** Start Exercise data **

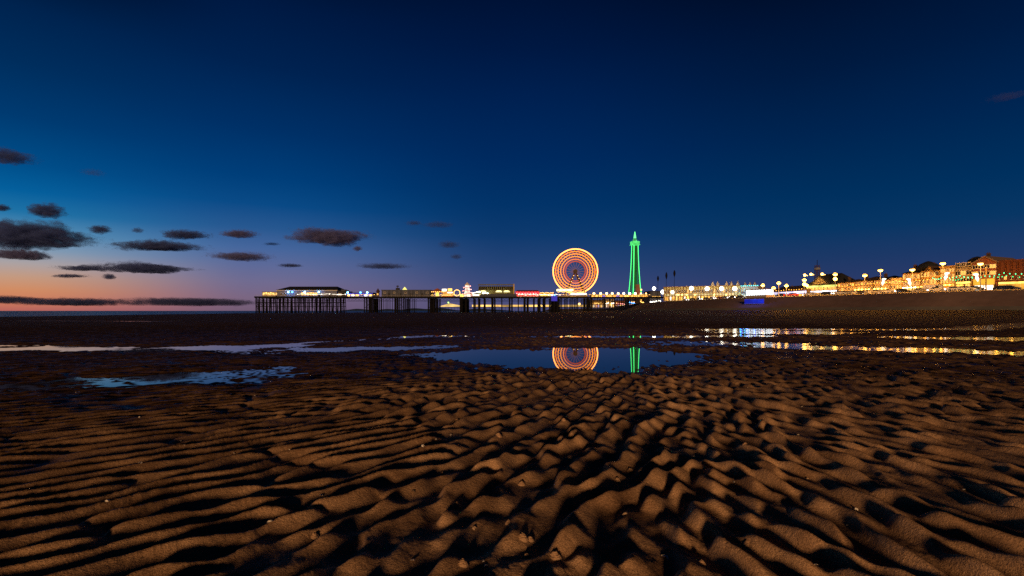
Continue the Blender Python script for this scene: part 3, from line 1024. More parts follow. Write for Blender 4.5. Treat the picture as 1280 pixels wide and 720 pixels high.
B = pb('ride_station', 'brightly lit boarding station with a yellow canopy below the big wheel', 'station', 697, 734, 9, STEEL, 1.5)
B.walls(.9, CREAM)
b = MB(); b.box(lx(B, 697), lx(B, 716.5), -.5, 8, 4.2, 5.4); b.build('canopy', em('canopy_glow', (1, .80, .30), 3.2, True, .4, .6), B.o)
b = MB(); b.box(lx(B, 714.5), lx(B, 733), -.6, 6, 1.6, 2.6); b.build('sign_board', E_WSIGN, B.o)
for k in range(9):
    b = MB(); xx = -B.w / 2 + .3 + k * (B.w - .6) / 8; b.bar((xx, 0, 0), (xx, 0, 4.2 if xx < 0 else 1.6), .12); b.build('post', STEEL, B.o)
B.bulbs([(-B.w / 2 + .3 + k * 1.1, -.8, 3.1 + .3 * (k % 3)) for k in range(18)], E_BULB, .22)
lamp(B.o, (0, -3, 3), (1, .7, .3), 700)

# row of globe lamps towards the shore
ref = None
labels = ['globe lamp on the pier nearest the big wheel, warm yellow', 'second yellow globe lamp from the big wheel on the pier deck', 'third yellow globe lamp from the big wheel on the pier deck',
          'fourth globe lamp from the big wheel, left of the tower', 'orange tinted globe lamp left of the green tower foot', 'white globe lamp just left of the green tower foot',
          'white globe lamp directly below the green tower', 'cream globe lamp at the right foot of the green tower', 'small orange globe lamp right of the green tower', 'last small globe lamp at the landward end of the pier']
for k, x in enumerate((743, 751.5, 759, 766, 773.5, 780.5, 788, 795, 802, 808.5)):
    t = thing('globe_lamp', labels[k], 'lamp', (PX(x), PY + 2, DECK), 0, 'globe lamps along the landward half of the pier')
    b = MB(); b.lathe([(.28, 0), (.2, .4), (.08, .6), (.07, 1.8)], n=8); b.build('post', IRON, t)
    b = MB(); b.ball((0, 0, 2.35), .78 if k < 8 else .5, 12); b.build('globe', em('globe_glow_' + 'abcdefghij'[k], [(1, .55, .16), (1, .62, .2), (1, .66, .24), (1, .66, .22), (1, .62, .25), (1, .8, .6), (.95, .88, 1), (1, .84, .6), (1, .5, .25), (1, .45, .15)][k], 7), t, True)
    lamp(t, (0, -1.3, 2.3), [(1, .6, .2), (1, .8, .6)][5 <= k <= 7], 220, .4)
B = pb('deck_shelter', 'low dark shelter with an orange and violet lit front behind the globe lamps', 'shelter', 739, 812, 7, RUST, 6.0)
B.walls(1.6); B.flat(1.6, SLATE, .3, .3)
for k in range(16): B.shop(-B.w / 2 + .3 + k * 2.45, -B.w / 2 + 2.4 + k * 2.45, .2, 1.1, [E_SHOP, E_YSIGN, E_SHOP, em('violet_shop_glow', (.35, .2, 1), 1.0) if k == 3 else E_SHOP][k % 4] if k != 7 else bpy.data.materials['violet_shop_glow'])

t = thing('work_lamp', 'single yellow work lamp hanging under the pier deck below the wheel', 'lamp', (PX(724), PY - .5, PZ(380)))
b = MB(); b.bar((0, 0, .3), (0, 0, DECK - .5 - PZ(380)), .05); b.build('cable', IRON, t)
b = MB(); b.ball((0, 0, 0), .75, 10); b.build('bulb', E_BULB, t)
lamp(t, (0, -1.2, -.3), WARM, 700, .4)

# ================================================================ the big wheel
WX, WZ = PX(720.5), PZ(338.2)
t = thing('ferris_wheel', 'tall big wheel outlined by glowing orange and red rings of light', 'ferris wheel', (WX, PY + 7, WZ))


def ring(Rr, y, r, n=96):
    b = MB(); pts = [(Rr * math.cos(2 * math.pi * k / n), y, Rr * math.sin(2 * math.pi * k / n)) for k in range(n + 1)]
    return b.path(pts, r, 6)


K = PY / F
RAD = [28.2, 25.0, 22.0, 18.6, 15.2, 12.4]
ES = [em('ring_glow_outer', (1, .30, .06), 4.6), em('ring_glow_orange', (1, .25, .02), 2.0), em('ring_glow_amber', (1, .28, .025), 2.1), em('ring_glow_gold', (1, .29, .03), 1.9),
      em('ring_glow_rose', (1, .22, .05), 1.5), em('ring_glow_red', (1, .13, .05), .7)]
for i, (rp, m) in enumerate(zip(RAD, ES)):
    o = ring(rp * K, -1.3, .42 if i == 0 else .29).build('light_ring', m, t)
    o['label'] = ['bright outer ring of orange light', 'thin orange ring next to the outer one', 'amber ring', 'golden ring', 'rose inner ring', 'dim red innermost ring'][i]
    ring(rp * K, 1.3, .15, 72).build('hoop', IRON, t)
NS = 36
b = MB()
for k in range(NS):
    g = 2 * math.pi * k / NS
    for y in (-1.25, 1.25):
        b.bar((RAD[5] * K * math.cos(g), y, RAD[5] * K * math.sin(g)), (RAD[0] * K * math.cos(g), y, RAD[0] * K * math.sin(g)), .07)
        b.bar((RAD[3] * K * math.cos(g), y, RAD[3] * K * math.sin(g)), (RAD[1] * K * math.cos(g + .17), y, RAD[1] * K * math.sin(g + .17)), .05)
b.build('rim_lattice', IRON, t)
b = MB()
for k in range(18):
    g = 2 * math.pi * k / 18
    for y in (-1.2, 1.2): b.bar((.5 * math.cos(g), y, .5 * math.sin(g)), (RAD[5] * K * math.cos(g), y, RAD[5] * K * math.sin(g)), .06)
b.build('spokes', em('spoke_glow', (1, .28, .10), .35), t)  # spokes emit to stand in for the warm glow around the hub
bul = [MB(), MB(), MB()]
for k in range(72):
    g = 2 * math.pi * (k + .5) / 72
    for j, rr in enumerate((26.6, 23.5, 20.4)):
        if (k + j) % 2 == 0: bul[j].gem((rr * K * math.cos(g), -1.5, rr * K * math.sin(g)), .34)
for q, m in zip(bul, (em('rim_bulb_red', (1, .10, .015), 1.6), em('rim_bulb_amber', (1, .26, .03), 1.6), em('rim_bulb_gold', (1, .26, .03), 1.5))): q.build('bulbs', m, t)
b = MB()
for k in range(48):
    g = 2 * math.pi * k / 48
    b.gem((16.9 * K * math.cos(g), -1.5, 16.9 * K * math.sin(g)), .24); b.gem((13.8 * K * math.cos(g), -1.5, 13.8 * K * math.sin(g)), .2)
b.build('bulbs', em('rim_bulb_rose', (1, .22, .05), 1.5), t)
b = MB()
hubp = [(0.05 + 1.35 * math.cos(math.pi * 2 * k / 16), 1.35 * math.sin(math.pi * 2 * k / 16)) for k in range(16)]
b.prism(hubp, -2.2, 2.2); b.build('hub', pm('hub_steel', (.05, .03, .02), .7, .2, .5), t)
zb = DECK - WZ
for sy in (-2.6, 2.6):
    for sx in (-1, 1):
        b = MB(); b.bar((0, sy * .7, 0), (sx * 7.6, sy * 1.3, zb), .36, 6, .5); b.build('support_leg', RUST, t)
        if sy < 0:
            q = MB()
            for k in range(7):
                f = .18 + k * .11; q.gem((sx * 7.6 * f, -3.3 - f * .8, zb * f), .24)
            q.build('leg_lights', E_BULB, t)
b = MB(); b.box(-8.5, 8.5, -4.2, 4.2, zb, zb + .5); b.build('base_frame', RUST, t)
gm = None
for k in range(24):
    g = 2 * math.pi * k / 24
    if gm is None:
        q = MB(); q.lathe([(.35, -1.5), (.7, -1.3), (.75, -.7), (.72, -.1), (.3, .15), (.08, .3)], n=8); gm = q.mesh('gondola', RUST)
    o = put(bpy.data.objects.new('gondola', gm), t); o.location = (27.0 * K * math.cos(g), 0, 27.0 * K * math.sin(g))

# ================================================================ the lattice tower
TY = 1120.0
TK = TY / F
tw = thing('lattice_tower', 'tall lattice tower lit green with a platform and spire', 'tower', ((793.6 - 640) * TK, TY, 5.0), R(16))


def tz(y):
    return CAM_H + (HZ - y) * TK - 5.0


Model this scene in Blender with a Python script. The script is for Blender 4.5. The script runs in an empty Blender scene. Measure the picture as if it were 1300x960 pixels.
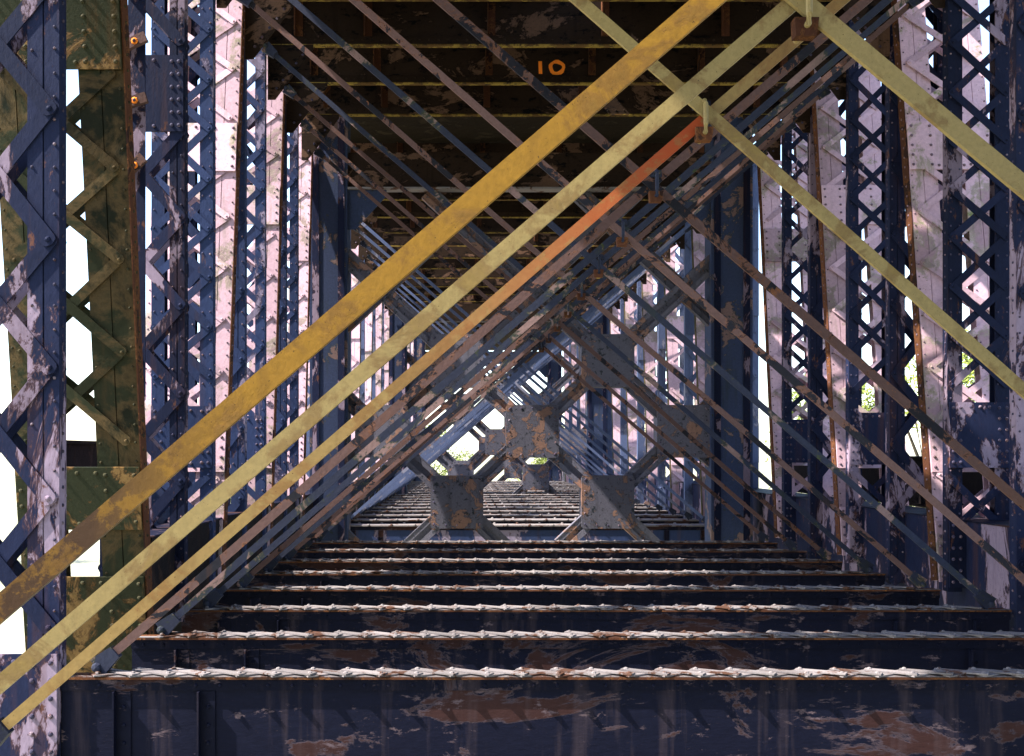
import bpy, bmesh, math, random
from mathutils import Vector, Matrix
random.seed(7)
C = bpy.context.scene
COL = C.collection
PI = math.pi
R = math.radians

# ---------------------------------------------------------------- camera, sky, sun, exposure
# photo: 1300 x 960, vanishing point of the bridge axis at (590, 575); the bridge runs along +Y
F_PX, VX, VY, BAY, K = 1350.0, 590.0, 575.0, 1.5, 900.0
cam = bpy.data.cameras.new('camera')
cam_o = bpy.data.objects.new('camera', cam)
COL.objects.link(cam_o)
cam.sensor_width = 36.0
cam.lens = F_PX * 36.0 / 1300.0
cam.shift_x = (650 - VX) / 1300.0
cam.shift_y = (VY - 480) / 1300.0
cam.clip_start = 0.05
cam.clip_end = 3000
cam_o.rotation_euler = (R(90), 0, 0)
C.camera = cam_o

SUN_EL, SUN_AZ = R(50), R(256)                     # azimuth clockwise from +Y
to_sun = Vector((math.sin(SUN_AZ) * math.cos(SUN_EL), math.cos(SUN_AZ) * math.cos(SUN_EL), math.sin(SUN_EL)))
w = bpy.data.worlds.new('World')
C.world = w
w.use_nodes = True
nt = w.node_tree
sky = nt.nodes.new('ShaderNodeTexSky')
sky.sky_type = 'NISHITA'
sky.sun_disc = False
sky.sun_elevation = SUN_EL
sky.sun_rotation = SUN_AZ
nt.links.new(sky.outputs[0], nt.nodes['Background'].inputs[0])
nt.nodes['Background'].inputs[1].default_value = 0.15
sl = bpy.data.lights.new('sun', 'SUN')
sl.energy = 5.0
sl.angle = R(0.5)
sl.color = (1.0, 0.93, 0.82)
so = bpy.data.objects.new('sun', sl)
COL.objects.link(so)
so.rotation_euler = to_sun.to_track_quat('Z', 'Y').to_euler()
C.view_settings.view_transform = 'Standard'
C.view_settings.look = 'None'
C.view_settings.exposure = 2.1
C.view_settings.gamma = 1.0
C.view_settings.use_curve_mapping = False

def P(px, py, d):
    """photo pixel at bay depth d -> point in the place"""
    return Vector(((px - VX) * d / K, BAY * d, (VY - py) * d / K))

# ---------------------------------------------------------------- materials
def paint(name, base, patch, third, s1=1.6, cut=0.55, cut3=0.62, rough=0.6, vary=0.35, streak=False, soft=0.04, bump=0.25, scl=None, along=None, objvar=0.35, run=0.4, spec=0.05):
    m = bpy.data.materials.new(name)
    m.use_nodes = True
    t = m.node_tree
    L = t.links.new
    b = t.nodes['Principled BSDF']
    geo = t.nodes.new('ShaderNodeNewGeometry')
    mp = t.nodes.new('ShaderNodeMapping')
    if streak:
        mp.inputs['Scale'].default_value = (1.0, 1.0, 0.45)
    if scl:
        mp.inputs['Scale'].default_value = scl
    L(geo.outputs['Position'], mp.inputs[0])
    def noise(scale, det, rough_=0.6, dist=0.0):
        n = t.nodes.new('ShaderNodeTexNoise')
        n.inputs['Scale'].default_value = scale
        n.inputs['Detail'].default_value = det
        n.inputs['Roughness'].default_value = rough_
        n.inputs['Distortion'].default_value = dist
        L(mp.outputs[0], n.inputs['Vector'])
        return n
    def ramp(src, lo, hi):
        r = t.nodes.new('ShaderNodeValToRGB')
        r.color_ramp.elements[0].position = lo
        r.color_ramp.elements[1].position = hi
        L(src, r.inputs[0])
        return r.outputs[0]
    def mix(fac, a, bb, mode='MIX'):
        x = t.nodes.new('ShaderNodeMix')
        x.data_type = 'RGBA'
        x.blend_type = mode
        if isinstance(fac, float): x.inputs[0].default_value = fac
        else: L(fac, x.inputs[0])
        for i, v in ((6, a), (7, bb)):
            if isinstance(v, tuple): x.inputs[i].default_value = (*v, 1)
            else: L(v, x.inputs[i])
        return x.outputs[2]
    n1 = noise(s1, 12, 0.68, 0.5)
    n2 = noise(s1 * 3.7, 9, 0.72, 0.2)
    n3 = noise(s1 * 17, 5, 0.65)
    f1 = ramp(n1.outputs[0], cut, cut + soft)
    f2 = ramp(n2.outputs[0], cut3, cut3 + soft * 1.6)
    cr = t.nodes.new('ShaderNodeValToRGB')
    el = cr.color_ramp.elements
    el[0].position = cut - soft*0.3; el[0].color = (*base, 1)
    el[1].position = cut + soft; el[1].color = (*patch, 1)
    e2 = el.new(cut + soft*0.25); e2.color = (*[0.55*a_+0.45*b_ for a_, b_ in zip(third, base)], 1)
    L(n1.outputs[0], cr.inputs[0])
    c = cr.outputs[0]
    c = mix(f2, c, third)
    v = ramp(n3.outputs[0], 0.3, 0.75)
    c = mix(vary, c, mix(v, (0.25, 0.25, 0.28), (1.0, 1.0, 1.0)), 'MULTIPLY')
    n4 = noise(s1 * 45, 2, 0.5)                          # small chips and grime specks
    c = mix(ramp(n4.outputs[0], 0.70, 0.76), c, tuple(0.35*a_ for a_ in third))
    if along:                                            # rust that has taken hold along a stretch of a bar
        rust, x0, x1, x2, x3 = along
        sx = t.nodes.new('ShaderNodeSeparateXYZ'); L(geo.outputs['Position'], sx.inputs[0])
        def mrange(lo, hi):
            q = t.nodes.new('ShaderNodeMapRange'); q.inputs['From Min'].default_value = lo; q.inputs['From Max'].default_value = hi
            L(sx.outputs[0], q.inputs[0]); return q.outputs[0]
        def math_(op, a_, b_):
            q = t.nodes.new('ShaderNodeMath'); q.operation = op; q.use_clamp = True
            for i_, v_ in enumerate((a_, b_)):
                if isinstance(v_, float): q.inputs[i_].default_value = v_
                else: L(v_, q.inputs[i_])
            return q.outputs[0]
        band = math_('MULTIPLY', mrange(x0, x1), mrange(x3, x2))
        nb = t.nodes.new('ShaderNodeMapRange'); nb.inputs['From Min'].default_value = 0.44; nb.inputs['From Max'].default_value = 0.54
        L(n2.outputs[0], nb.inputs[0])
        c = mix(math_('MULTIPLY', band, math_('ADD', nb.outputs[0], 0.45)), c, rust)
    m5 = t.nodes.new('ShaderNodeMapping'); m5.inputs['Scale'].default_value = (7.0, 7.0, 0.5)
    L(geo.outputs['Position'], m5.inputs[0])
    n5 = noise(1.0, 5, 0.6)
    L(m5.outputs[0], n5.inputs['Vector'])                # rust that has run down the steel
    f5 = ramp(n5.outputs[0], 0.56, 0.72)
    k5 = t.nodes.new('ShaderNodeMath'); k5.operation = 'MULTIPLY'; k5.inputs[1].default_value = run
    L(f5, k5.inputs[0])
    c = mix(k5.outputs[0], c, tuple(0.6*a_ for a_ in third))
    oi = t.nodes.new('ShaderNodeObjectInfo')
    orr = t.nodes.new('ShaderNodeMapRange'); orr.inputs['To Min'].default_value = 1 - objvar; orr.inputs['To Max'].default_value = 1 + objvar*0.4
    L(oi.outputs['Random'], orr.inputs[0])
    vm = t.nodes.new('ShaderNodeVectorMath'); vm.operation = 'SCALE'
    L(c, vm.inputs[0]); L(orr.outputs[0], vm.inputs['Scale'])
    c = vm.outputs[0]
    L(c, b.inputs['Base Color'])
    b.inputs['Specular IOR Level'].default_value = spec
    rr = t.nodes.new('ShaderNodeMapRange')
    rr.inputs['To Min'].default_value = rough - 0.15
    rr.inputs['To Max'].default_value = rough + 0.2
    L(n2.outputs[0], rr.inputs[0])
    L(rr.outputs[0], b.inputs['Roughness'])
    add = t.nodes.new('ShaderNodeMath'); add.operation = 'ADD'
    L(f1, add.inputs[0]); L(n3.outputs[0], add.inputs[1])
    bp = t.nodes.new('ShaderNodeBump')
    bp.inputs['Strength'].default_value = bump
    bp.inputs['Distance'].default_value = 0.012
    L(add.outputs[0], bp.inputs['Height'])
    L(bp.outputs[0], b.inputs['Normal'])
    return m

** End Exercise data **

▶ _What you should do_
Print exactly the first line of the entries and every line after it through the one that contains "lamp(B.o, (0, -3, 3), (1, .7, .3), 700)", leaving the pictures out.

▶ _Result for this task_
Continue the Blender Python script for this scene: part 3, from line 1024. More parts follow. Write for Blender 4.5. Treat the picture as 1280 pixels wide and 720 pixels high.
B = pb('ride_station', 'brightly lit boarding station with a yellow canopy below the big wheel', 'station', 697, 734, 9, STEEL, 1.5)
B.walls(.9, CREAM)
b = MB(); b.box(lx(B, 697), lx(B, 716.5), -.5, 8, 4.2, 5.4); b.build('canopy', em('canopy_glow', (1, .80, .30), 3.2, True, .4, .6), B.o)
b = MB(); b.box(lx(B, 714.5), lx(B, 733), -.6, 6, 1.6, 2.6); b.build('sign_board', E_WSIGN, B.o)
for k in range(9):
    b = MB(); xx = -B.w / 2 + .3 + k * (B.w - .6) / 8; b.bar((xx, 0, 0), (xx, 0, 4.2 if xx < 0 else 1.6), .12); b.build('post', STEEL, B.o)
B.bulbs([(-B.w / 2 + .3 + k * 1.1, -.8, 3.1 + .3 * (k % 3)) for k in range(18)], E_BULB, .22)
lamp(B.o, (0, -3, 3), (1, .7, .3), 700)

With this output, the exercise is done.